At $200, this headset makes a lot of sense.

Oculus Go might be the virtual reality industry's best chance at pushing the medium into the mainstream. Tethered VR devices are unwieldy and generally require a beefy PC rig to run properly; mobile headsets offer a taste of what full, immersive VR has to offer, but they're limited by smartphone specs and battery life. Standalone headsets are the future of VR, and while the Oculus Go isn't the first device in this category, it's an accessible and high-quality option backed by the marketing power of Facebook.

Oculus Go is a $200 headset rumored to hit the market at Facebook's F8 conference in May, but the company is showing it off, for the first time, on the GDC show floor -- and we've already gone hands-on.

First up: the fit. Oculus Go is lightweight and comfortable, with three straps to adjust the size across the top and sides of your head. I have a remarkably tiny head, but with a few seconds of adjustment, the Go fit my face just fine, with the smallest gap along the bottom of the visor. This small window into the real world helped as I picked up the Go motion controller, and the gap disappeared from my field of view as soon as I jumped into an actual game.

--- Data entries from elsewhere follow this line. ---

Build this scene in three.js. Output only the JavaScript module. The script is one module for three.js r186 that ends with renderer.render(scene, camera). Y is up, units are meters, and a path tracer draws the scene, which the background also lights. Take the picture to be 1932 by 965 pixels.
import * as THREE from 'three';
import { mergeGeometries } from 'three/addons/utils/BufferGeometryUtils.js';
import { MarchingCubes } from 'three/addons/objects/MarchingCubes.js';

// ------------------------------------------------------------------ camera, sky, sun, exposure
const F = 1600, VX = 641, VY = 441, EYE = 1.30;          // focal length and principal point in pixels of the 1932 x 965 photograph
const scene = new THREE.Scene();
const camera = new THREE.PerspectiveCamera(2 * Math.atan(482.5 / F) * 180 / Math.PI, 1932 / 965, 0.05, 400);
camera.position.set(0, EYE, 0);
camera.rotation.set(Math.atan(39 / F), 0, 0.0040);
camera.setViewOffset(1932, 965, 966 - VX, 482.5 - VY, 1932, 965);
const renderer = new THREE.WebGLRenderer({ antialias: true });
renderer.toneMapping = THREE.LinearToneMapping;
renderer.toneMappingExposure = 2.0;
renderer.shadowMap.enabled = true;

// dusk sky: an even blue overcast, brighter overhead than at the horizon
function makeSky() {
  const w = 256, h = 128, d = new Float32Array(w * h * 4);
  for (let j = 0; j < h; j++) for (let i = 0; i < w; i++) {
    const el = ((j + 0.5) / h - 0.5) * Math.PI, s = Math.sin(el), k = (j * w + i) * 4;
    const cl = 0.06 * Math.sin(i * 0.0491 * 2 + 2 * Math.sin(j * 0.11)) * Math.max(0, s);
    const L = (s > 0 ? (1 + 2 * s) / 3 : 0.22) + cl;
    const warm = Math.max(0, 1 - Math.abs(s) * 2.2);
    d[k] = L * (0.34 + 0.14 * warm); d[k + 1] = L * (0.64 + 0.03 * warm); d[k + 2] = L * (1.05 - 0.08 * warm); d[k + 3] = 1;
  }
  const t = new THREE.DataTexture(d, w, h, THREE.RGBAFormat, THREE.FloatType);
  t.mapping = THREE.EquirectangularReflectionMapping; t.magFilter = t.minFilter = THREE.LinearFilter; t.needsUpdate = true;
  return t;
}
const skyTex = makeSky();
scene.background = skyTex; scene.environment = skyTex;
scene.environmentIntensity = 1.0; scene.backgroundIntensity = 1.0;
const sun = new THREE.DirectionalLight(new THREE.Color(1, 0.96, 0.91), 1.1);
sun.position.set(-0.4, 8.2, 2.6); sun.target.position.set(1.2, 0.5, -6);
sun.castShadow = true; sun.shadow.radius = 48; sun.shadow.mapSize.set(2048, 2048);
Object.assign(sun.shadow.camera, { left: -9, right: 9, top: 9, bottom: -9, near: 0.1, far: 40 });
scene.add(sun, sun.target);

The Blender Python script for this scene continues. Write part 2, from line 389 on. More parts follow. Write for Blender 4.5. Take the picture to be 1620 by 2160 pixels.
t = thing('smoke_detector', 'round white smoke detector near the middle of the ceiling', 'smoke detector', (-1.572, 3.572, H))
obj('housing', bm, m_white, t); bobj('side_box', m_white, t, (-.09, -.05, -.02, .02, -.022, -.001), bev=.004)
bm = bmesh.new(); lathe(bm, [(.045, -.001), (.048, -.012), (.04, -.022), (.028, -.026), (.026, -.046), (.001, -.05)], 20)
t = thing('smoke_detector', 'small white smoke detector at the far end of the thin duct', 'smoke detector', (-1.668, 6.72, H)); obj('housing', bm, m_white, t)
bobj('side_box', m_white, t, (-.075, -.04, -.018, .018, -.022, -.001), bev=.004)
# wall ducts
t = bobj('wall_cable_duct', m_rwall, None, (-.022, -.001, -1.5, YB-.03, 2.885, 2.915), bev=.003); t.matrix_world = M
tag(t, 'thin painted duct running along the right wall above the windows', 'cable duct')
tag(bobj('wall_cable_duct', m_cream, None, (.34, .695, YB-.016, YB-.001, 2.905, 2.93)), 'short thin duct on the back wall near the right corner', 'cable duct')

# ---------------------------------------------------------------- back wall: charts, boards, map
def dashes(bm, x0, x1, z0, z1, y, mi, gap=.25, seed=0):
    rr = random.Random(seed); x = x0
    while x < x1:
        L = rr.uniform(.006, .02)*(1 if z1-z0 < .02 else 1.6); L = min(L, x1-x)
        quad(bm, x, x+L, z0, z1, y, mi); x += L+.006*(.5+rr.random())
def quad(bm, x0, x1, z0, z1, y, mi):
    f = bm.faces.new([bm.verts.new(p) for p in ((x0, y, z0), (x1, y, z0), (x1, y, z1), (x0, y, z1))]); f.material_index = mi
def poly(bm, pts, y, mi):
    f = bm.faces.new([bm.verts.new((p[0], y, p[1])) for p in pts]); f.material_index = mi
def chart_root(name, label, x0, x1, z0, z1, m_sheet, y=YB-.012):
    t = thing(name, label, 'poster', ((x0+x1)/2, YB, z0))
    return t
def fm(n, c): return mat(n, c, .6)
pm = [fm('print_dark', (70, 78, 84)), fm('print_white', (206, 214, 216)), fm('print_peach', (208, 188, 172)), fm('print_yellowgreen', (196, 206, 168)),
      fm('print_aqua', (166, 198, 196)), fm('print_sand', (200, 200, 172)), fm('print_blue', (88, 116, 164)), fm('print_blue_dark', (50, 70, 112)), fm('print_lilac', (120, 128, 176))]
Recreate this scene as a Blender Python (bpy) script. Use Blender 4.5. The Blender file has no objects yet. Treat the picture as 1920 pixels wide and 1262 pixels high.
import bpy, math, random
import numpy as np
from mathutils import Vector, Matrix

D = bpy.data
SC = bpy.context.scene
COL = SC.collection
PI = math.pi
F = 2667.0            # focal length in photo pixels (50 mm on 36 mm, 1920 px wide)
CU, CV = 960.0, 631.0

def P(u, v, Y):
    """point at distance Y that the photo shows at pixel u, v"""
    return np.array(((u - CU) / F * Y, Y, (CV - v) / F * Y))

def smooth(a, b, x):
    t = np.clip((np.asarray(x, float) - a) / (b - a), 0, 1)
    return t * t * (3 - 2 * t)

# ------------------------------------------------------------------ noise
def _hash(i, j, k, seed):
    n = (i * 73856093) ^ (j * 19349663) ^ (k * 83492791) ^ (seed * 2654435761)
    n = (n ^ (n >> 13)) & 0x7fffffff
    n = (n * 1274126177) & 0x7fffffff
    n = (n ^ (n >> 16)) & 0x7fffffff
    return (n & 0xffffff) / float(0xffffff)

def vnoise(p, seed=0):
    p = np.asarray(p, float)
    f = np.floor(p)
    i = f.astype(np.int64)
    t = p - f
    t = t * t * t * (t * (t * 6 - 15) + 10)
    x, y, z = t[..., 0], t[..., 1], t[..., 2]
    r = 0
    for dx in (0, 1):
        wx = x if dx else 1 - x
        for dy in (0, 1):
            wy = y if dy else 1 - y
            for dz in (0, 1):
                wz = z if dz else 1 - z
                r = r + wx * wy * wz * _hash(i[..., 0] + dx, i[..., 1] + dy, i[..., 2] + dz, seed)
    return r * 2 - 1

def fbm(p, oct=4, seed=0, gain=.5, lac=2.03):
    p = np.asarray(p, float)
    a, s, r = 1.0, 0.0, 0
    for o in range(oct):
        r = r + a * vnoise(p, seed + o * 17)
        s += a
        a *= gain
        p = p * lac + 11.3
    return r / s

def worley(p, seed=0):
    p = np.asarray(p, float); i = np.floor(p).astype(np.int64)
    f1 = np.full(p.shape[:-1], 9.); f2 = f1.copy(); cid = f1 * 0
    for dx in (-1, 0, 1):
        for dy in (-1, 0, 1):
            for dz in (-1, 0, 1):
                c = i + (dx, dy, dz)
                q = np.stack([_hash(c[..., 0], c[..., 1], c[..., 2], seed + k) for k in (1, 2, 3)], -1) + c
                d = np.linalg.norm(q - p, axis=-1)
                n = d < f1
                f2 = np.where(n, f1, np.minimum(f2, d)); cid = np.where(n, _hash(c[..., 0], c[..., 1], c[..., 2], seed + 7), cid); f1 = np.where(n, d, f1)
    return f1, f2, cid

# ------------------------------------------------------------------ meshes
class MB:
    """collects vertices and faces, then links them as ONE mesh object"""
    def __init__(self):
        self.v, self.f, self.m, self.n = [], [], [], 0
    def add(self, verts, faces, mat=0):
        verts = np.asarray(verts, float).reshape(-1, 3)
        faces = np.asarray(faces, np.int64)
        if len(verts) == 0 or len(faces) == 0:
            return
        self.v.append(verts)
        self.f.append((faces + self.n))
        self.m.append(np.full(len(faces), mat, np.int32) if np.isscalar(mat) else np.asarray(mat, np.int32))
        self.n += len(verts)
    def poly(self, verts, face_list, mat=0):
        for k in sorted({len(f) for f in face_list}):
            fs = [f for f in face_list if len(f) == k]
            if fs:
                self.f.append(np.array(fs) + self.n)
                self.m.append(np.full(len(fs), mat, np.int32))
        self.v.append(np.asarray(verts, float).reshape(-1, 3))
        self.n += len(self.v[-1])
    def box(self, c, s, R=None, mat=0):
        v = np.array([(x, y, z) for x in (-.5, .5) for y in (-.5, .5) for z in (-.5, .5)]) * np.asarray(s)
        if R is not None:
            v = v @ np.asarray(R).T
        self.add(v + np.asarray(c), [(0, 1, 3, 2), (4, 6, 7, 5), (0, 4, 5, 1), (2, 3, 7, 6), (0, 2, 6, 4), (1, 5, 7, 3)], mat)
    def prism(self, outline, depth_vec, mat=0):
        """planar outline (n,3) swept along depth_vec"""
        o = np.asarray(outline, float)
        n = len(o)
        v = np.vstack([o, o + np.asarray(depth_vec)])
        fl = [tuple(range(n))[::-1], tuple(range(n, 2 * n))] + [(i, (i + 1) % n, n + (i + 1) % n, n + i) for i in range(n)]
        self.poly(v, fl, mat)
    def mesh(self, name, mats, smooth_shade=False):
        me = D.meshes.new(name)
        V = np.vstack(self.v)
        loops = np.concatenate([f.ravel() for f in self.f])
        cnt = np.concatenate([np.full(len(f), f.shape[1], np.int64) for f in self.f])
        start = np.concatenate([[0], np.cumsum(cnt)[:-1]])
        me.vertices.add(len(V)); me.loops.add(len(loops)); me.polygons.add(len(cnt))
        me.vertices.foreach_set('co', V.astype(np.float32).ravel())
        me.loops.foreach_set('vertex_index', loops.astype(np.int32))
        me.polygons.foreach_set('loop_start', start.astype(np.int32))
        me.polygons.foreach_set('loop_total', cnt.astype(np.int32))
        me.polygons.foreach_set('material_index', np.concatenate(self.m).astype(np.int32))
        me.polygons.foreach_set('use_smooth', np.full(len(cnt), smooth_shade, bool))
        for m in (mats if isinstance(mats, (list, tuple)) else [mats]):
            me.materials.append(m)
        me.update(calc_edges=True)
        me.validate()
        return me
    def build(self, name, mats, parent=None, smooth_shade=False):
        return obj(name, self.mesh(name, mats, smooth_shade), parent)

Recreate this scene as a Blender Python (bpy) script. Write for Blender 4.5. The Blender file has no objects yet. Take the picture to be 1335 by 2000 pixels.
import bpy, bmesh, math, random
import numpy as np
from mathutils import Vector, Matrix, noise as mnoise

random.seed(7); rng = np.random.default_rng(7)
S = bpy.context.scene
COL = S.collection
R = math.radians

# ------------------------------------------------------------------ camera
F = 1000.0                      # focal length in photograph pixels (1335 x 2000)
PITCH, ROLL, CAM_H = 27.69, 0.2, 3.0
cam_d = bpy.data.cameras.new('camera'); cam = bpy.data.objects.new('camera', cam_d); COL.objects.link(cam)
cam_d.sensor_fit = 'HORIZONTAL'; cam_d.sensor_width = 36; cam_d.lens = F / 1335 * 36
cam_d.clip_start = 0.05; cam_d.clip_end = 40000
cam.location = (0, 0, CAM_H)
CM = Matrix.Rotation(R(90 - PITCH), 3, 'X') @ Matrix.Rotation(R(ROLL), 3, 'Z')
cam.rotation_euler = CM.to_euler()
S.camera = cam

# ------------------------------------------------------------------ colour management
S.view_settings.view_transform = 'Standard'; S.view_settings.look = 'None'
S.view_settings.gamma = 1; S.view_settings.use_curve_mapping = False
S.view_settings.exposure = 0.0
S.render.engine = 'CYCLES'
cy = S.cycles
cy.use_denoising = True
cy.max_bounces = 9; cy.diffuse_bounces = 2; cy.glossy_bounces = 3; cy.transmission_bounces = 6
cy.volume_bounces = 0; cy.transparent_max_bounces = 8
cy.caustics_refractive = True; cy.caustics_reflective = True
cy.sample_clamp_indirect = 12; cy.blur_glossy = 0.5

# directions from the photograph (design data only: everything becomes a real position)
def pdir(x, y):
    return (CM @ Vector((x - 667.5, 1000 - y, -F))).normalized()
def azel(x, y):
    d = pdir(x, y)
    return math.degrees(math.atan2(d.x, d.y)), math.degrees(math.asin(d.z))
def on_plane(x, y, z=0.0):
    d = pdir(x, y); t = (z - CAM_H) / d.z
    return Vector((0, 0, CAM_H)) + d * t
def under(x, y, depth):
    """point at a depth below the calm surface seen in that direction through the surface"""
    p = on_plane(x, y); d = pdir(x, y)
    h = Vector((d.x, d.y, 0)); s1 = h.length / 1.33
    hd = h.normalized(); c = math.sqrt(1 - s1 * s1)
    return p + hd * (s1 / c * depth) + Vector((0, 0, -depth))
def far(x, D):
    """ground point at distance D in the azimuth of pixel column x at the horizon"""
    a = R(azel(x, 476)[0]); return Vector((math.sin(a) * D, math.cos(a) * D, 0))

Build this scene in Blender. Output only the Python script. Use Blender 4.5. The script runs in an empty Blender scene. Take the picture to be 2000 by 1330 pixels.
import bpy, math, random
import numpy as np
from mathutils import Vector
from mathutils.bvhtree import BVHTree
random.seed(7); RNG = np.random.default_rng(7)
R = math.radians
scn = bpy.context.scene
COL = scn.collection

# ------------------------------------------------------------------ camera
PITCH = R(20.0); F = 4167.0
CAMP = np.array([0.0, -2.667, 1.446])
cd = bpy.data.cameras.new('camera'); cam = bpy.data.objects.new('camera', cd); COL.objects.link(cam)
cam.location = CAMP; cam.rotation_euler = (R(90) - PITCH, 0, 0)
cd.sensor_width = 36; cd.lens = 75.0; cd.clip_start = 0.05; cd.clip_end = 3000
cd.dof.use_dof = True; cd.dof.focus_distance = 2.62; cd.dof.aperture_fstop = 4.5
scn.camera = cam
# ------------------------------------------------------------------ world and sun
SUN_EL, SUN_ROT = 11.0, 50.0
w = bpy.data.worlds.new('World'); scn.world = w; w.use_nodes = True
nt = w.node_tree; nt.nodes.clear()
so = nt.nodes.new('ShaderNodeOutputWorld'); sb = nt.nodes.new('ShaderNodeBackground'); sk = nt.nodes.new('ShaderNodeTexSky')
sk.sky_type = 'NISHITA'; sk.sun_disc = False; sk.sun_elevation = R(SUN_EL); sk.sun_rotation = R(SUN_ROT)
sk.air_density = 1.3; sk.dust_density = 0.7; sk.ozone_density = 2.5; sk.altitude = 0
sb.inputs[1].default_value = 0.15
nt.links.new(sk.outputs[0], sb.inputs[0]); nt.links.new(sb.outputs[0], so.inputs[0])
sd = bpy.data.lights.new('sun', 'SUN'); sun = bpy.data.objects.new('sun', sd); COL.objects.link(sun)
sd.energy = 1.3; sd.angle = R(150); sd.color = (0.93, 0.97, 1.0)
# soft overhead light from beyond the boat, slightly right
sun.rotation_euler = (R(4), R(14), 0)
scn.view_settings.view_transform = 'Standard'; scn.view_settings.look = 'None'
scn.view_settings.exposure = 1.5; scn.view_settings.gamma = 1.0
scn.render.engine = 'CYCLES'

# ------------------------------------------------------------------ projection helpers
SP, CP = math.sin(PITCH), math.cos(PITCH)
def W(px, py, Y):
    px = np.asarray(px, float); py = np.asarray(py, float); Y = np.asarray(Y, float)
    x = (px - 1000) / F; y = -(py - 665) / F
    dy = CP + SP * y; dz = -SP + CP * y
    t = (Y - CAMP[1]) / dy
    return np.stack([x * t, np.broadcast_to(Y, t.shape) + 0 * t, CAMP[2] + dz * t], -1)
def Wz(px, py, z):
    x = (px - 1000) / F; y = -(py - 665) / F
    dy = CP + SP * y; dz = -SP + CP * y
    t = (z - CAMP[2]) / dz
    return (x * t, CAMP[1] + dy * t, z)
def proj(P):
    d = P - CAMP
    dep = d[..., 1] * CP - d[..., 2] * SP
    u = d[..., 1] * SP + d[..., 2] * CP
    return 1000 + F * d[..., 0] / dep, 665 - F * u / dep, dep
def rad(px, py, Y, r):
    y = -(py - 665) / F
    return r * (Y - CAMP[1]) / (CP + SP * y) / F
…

The controller is small, with a wrist strap dangling from the end, a trigger around the back, and on top, a touch-sensitive thumb pad and two buttons. As with the rest of the headset, the controller is simple yet effective, with little wasted space or unnecessary extras.

The first game I tried on the Oculus Go was Anshar Online, a space shooter that uses the player's head motions to control a ship as it soars among interstellar debris and futuristic high-rises. Enemy vessels appear in the sky and the player's job is to shoot them down, aiming by simply looking in the direction they want to go and controlling the speed of the ship with the thumb pad. Slide your thumb up to boost and down to settle on a more leisurely pace (for a spaceship, that is).

This is a control scheme that only works in untethered VR. The battles in Anshar Online break out all around the player -- behind, in front, up, down and sideways -- and with a wired headset, players wouldn't be able to swivel around without the fear of a cord unplugging or wrapping around their necks. When it comes to head-directed motion controls, untethered is the way to be.

Anshar Online is a ton of fun and the directional tracking works exceptionally well. Whenever I missed shooting a passing enemy ship, it felt like a skill problem, rather than a tech issue. Anshar Online comes from OZWE Games, and it's heading to Oculus Go, Rift and Samsung Gear VR "soon." Apart from the single-player experience, the game supports up to eight players in PvP mode and five in co-op mode.

And then there was They Suspect Nothing, a cute and quirky series of 12 mini-games about a human (that's you, the player) attempting to blend in with a world full of robots. If that premise sounds familiar, it's because developers took inspiration from the Futurama episode "Fear of a Bot Planet" and bits of Rick and Morty. They Suspect Nothing is done up in cartoony 3D, and it's packed with all manner of adorable robots. In one mini-game, I used the Go controller to direct a rolling metal friend across a field littered with traps and enemies, collecting power-ups and dropping them off in the appropriate portals.

The Go controller works well as a motion stick -- it's accurate and smooth, allowing the tiny robot to pivot and dodge on command. They Suspect Nothing comes from Gang Beasts collaborator Coatsink; it features the voice of renowned actor Jim Broadbent (he plays Slughorn in Harry Potter), and it'll be a launch title for the Oculus Go (whenever that ends up happening).